Analytical solution for the Doppler Broadening Function using the Tsallis distribution

Abstract

The development of models that generalise the Maxwell–Boltzmann distribution has been the object of much study and research. The statistics of Tsallis and Kaniadakis that use the q and κ-deformed functions attempt to encompass physical phenomena that lie outside the thermal equilibrium. One application of these deformed functions is in the derivation of the modified Doppler Broadening Function that may be used to calculate broadened neutron multigroup cross-sections. The numerical solution of the broadened cross sections demands considerable computing time and because of that several methods were developed to obtain analytical approximations. Taking this perspective into account, this paper obtains an analytical solution for the Doppler Broadening Function using Tsallis statistics. First of all, the integral equation of this function is converted into an approximated differential equation by using a Taylor series expansion of one of the functions in the integrand.
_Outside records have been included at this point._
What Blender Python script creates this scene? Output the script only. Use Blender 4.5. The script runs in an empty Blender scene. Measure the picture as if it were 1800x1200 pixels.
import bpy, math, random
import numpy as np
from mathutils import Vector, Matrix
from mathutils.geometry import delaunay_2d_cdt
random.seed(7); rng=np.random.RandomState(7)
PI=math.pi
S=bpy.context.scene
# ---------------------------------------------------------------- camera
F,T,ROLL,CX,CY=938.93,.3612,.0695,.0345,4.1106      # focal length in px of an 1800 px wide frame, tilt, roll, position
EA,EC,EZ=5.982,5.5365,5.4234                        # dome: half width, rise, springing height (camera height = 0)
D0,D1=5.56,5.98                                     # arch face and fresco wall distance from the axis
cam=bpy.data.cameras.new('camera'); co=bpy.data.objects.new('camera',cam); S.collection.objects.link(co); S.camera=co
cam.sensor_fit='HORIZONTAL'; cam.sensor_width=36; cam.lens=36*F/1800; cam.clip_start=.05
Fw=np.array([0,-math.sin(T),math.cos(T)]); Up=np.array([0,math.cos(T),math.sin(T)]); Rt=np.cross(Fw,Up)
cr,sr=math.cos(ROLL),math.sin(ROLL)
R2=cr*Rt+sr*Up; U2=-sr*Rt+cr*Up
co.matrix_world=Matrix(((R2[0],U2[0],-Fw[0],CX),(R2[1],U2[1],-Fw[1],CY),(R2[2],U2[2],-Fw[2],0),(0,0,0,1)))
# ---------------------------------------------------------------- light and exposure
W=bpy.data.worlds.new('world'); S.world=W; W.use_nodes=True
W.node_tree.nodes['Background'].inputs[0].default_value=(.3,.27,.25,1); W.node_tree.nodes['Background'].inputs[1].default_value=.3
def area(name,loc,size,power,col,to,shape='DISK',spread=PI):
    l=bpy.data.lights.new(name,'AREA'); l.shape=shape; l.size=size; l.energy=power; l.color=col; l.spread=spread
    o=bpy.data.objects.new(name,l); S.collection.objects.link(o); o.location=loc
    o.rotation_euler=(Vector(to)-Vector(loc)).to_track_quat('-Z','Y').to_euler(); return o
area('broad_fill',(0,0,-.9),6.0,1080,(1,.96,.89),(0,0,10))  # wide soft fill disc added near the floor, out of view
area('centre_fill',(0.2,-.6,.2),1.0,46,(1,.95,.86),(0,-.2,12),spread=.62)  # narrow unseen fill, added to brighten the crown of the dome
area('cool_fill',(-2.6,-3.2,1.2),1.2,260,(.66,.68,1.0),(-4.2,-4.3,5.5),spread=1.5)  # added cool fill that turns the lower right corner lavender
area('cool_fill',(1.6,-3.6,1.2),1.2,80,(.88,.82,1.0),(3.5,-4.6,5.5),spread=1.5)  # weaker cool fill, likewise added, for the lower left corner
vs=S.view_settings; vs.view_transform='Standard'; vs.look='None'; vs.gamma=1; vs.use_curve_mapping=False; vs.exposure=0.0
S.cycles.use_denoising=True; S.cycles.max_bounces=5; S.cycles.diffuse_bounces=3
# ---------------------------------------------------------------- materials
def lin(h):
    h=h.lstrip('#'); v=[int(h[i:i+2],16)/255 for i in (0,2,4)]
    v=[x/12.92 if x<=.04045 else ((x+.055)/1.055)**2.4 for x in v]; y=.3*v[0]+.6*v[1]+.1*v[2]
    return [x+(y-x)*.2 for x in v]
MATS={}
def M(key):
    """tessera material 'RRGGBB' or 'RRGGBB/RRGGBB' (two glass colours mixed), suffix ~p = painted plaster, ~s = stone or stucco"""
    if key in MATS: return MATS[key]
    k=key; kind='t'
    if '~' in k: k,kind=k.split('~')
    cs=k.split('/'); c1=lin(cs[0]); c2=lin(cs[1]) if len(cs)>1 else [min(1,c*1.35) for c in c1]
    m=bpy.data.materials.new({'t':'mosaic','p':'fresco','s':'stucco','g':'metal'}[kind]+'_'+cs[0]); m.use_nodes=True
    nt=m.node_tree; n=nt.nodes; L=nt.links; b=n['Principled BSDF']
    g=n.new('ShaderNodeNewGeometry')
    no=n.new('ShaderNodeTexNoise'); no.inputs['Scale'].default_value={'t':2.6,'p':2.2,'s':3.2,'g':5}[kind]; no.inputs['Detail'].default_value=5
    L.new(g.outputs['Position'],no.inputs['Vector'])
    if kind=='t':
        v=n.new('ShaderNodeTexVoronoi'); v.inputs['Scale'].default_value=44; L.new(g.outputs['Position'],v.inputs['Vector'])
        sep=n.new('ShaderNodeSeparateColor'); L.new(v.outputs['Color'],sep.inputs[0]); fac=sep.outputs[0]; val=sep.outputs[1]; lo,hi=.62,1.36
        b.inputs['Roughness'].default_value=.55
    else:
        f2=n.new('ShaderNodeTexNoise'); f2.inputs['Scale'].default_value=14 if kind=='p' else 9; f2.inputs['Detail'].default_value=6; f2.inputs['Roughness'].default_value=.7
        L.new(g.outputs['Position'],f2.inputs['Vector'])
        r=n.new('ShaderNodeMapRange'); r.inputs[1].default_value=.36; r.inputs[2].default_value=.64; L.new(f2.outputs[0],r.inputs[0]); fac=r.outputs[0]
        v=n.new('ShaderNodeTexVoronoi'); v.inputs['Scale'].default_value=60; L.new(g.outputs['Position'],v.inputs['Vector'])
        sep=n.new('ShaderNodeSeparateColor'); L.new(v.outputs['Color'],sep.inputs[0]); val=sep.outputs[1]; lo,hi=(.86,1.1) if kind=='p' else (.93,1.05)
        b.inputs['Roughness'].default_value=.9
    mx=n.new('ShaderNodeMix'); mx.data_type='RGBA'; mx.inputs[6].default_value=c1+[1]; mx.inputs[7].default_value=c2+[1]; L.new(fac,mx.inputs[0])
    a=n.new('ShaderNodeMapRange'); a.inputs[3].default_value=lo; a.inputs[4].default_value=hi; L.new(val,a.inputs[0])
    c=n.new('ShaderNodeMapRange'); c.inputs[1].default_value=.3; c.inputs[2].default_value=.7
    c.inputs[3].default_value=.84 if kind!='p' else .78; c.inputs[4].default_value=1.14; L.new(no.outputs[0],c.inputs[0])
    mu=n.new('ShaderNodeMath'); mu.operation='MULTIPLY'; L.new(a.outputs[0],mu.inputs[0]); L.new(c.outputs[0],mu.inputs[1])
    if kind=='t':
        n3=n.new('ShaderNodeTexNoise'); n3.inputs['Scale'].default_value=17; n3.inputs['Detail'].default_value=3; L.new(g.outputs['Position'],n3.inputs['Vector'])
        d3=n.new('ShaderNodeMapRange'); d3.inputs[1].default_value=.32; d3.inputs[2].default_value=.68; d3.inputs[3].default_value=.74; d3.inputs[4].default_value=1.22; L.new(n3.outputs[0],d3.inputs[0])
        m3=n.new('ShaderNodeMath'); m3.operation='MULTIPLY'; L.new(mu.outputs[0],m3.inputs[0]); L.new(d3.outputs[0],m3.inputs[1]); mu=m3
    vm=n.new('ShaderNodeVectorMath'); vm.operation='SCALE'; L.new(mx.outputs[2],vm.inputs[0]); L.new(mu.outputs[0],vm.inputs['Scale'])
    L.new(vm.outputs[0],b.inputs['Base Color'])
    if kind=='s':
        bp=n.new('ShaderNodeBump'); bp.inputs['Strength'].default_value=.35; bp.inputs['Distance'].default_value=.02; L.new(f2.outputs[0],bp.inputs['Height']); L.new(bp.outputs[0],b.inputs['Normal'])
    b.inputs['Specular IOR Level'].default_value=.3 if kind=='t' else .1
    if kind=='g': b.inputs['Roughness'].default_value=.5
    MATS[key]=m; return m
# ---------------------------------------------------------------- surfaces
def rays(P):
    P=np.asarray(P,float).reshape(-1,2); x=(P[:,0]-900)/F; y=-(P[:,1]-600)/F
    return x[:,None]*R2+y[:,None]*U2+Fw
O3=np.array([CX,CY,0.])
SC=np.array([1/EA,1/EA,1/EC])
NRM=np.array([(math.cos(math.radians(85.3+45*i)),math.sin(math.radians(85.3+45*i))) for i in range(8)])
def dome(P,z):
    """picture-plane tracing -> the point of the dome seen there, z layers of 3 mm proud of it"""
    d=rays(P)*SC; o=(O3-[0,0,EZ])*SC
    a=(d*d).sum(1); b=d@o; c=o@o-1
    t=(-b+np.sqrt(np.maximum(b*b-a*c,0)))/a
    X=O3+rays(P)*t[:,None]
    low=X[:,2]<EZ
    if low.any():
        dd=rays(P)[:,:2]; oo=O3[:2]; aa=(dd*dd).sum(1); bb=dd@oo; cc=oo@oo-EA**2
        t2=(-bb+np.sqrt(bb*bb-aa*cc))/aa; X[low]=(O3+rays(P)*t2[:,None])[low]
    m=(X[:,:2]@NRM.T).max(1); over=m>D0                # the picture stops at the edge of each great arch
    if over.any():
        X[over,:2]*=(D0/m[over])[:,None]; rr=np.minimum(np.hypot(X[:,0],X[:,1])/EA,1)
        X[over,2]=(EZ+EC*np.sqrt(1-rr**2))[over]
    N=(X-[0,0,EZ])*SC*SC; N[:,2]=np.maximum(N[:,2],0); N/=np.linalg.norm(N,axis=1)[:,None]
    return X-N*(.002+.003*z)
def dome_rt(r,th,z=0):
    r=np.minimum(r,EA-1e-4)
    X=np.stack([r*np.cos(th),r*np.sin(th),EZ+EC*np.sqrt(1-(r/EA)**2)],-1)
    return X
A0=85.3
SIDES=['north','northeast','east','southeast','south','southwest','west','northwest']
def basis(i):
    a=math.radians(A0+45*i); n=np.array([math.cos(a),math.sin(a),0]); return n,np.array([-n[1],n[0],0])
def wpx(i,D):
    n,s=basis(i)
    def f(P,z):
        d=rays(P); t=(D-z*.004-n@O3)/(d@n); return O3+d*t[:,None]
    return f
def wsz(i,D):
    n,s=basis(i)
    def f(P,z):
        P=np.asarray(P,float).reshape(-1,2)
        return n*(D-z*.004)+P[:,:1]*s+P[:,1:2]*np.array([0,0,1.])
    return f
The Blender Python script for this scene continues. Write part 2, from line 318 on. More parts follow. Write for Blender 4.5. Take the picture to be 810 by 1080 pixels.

In the mathematical formulation towards obtaining the differential equation, the integrals with the q-deformed function were solved analytically. Finally, the overall solution of the approximated differential equation for the Doppler Broadening Function using Tsallis deformed statistics was obtained, with such results shown to be consistent. The deviations obtained in comparison to the numerical reference values were satisfactory, except for the |x⋅ξ|≥6 domain.